NES 2.0 Mapper 256
NES 2.0 Mapper 256 is used for games using the bankswitching behavior of the OneBus Famiclones. The UNIF board names are UNL-OneBus, BMC-OneBus and UNL-DANCE.
Registers
To emulate ROM images using mapper 256, one must support bankswitching, nametable mirroring selection and IRQs using both the VTxx native registers (see the VT02+ PRG-ROM Bankswitching and VT02+ CHR-ROM Bankswitching articles for details) as well as the MMC3 compatible registers.
Single and split PRG/CHR address space
On physical hardware, bankswitching by the VTxx console itself can only be used if the cartridge uses OneBus addressing, signalled by connecting certain pins on the cartridge connector to Vcc/GND, because only in OneBus mode are the CHR address lines repurposed as higher-order address lines for the single address space.
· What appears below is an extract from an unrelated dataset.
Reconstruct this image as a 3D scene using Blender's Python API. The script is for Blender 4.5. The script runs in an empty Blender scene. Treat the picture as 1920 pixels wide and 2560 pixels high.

Therefore, regular OneBus ROM images will only contain PRG ROM and no CHR ROM, and PRG ROM ($41xx) and CHR ROM ($201x) bankswitch registers apply to the same address space.
However, ROM images converted from Waixing's WXN format will have both PRG and CHR ROM, yet use the VTxx-native bankswitch registers and/or register address mangling. These images cannot be run unchanged on physical hardware, and were intended to be run by Waixing's proprietary VTxx emulator found on several 32-bit plug-and-play consoles. For simplicity, mapper 256 is also used for such ROM images; to emulate them, simply apply the PRG ROM ($41xx) and CHR ROM ($201x) bankswitch registers to the respective separate address space.
Register address mangling
Several plug-and-play consoles use a simple protection scheme intended to prevent interchanging the ROM data between different consoles. The protection scheme works by simply swapping the addresses of the bankswitch registers. Some patterns only change the VTxx-native register addresses, others apply to the MMC3 compatibility registers as well. A submapper proposal has been made to denote the type of register address mangling.